- **CHALLENGE**:
Omit all pictures, then retype the data exactly as given.

- **COLLECTED DATA**:

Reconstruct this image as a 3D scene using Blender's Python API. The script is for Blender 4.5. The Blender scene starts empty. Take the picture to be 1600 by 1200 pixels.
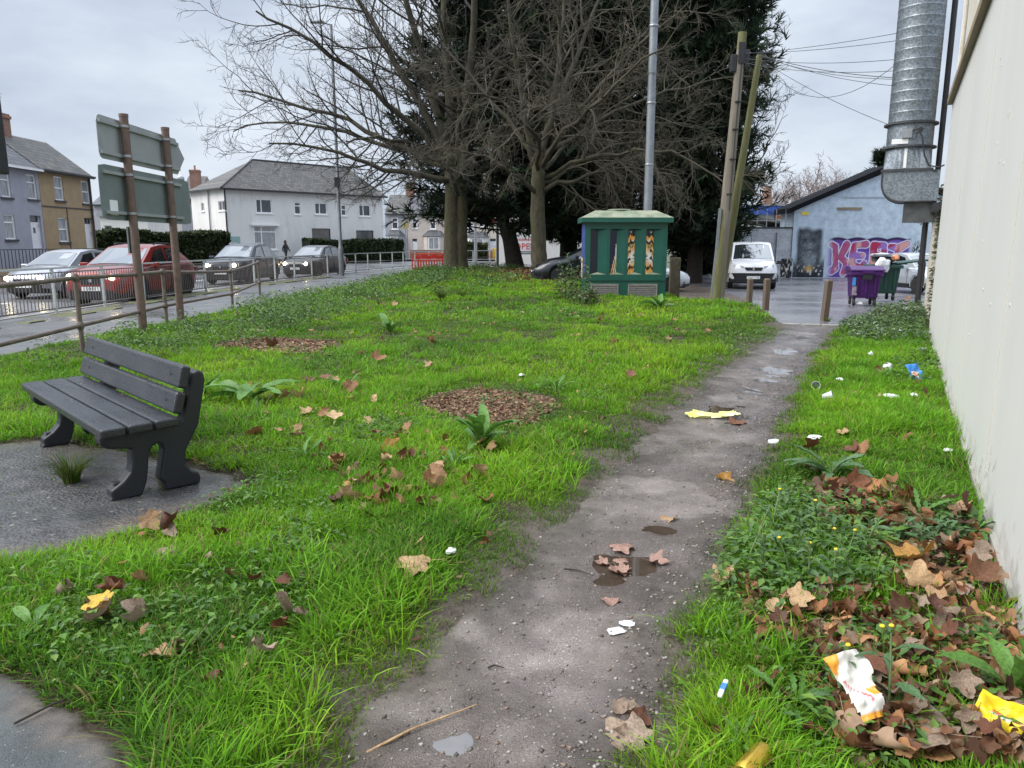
import bpy, math, random
import numpy as np
from mathutils import Vector, Matrix
S = bpy.context.scene
COL = S.collection
R = math.radians
rng = np.random.default_rng(11)
random.seed(11)
# ---------------------------------------------------------------- camera
FPX, CAMH = 1160.0, 1.6
PIT = math.atan(220/1160)
cam = bpy.data.cameras.new('camera'); camo = bpy.data.objects.new('camera', cam); COL.objects.link(camo)
cam.sensor_width = 36; cam.lens = 36*FPX/1600; cam.clip_start = .05; cam.clip_end = 3000
camo.location = (0, 0, CAMH); camo.rotation_euler = (R(90)-PIT, 0, 0)
S.camera = camo
# ---------------------------------------------------------------- sky, sun, exposure
SUN_EL, SUN_AZ = 46, 258
w = bpy.data.worlds.new('World'); S.world = w; w.use_nodes = True
nt = w.node_tree; nd = nt.nodes; nd.clear()
out = nd.new('ShaderNodeOutputWorld'); bg = nd.new('ShaderNodeBackground'); bg.inputs[1].default_value = .1
sky = nd.new('ShaderNodeTexSky'); sky.sky_type = 'NISHITA'; sky.sun_disc = False
sky.sun_elevation = R(SUN_EL); sky.sun_rotation = R(SUN_AZ); sky.air_density = 1.0; sky.dust_density = 2.0
tc = nd.new('ShaderNodeTexCoord'); mp = nd.new('ShaderNodeMapping'); mp.inputs['Scale'].default_value = (1, 1, 2.6)
nz = nd.new('ShaderNodeTexNoise'); nz.inputs['Scale'].default_value = 2.3; nz.inputs['Detail'].default_value = 6; nz.inputs['Roughness'].default_value = .55
rp = nd.new('ShaderNodeValToRGB'); rp.color_ramp.elements[0].position = .34; rp.color_ramp.elements[1].position = .64
rp.color_ramp.elements[0].color = (1.42, 1.66, 2.06, 1); rp.color_ramp.elements[1].color = (2.5, 2.72, 3.02, 1)
mx = nd.new('ShaderNodeMixRGB'); mx.inputs[0].default_value = .97
# overcast sky: about twice as bright overhead as near the horizon
sz = nd.new('ShaderNodeSeparateXYZ'); mz = nd.new('ShaderNodeMapRange'); mz.interpolation_type = 'SMOOTHSTEP'
for i, v in enumerate((.2, 1.0, 1.0, 3.0)): mz.inputs[i+1].default_value = v
vm = nd.new('ShaderNodeVectorMath'); vm.operation = 'SCALE'
for a, b in ((tc.outputs['Generated'], sz.inputs[0]), (sz.outputs[2], mz.inputs[0]), (mz.outputs[0], vm.inputs['Scale']), (rp.outputs[0], vm.inputs[0]), (tc.outputs['Generated'], mp.inputs[0]), (mp.outputs[0], nz.inputs['Vector']), (nz.outputs['Fac'], rp.inputs[0]),
             (sky.outputs[0], mx.inputs[1]), (vm.outputs[0], mx.inputs[2]), (mx.outputs[0], bg.inputs[0]), (bg.outputs[0], out.inputs[0])):
    nt.links.new(a, b)
sl = bpy.data.lights.new('sun', 'SUN'); sl.energy = 1.3; sl.angle = R(50); sl.color = (1, .96, .9)
so = bpy.data.objects.new('sun', sl); COL.objects.link(so)
_a, _e = R(SUN_AZ), R(SUN_EL)
so.rotation_euler = Vector((math.sin(_a)*math.cos(_e), math.cos(_a)*math.cos(_e), math.sin(_e))).to_track_quat('Z', 'Y').to_euler()
S.view_settings.view_transform = 'Standard'; S.view_settings.look = 'None'; S.view_settings.gamma = 1
S.view_settings.exposure = 1.7; S.view_settings.use_curve_mapping = False
S.cycles.max_bounces = 6; S.cycles.transparent_max_bounces = 4; S.cycles.use_denoising = True
S.cycles.sample_clamp_indirect = 4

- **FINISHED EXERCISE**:
Reconstruct this image as a 3D scene using Blender's Python API. The script is for Blender 4.5. The Blender scene starts empty. Take the picture to be 1600 by 1200 pixels.
import bpy, math, random
import numpy as np
from mathutils import Vector, Matrix
S = bpy.context.scene
COL = S.collection
R = math.radians
rng = np.random.default_rng(11)
random.seed(11)
# ---------------------------------------------------------------- camera
FPX, CAMH = 1160.0, 1.6
PIT = math.atan(220/1160)
cam = bpy.data.cameras.new('camera'); camo = bpy.data.objects.new('camera', cam); COL.objects.link(camo)
cam.sensor_width = 36; cam.lens = 36*FPX/1600; cam.clip_start = .05; cam.clip_end = 3000
camo.location = (0, 0, CAMH); camo.rotation_euler = (R(90)-PIT, 0, 0)
S.camera = camo
# ---------------------------------------------------------------- sky, sun, exposure
SUN_EL, SUN_AZ = 46, 258
w = bpy.data.worlds.new('World'); S.world = w; w.use_nodes = True
nt = w.node_tree; nd = nt.nodes; nd.clear()
out = nd.new('ShaderNodeOutputWorld'); bg = nd.new('ShaderNodeBackground'); bg.inputs[1].default_value = .1
sky = nd.new('ShaderNodeTexSky'); sky.sky_type = 'NISHITA'; sky.sun_disc = False
sky.sun_elevation = R(SUN_EL); sky.sun_rotation = R(SUN_AZ); sky.air_density = 1.0; sky.dust_density = 2.0
tc = nd.new('ShaderNodeTexCoord'); mp = nd.new('ShaderNodeMapping'); mp.inputs['Scale'].default_value = (1, 1, 2.6)
nz = nd.new('ShaderNodeTexNoise'); nz.inputs['Scale'].default_value = 2.3; nz.inputs['Detail'].default_value = 6; nz.inputs['Roughness'].default_value = .55
rp = nd.new('ShaderNodeValToRGB'); rp.color_ramp.elements[0].position = .34; rp.color_ramp.elements[1].position = .64
rp.color_ramp.elements[0].color = (1.42, 1.66, 2.06, 1); rp.color_ramp.elements[1].color = (2.5, 2.72, 3.02, 1)
mx = nd.new('ShaderNodeMixRGB'); mx.inputs[0].default_value = .97
# overcast sky: about twice as bright overhead as near the horizon
sz = nd.new('ShaderNodeSeparateXYZ'); mz = nd.new('ShaderNodeMapRange'); mz.interpolation_type = 'SMOOTHSTEP'
for i, v in enumerate((.2, 1.0, 1.0, 3.0)): mz.inputs[i+1].default_value = v
vm = nd.new('ShaderNodeVectorMath'); vm.operation = 'SCALE'
for a, b in ((tc.outputs['Generated'], sz.inputs[0]), (sz.outputs[2], mz.inputs[0]), (mz.outputs[0], vm.inputs['Scale']), (rp.outputs[0], vm.inputs[0]), (tc.outputs['Generated'], mp.inputs[0]), (mp.outputs[0], nz.inputs['Vector']), (nz.outputs['Fac'], rp.inputs[0]),
             (sky.outputs[0], mx.inputs[1]), (vm.outputs[0], mx.inputs[2]), (mx.outputs[0], bg.inputs[0]), (bg.outputs[0], out.inputs[0])):
    nt.links.new(a, b)
sl = bpy.data.lights.new('sun', 'SUN'); sl.energy = 1.3; sl.angle = R(50); sl.color = (1, .96, .9)
so = bpy.data.objects.new('sun', sl); COL.objects.link(so)
_a, _e = R(SUN_AZ), R(SUN_EL)
so.rotation_euler = Vector((math.sin(_a)*math.cos(_e), math.cos(_a)*math.cos(_e), math.sin(_e))).to_track_quat('Z', 'Y').to_euler()
S.view_settings.view_transform = 'Standard'; S.view_settings.look = 'None'; S.view_settings.gamma = 1
S.view_settings.exposure = 1.7; S.view_settings.use_curve_mapping = False
S.cycles.max_bounces = 6; S.cycles.transparent_max_bounces = 4; S.cycles.use_denoising = True
S.cycles.sample_clamp_indirect = 4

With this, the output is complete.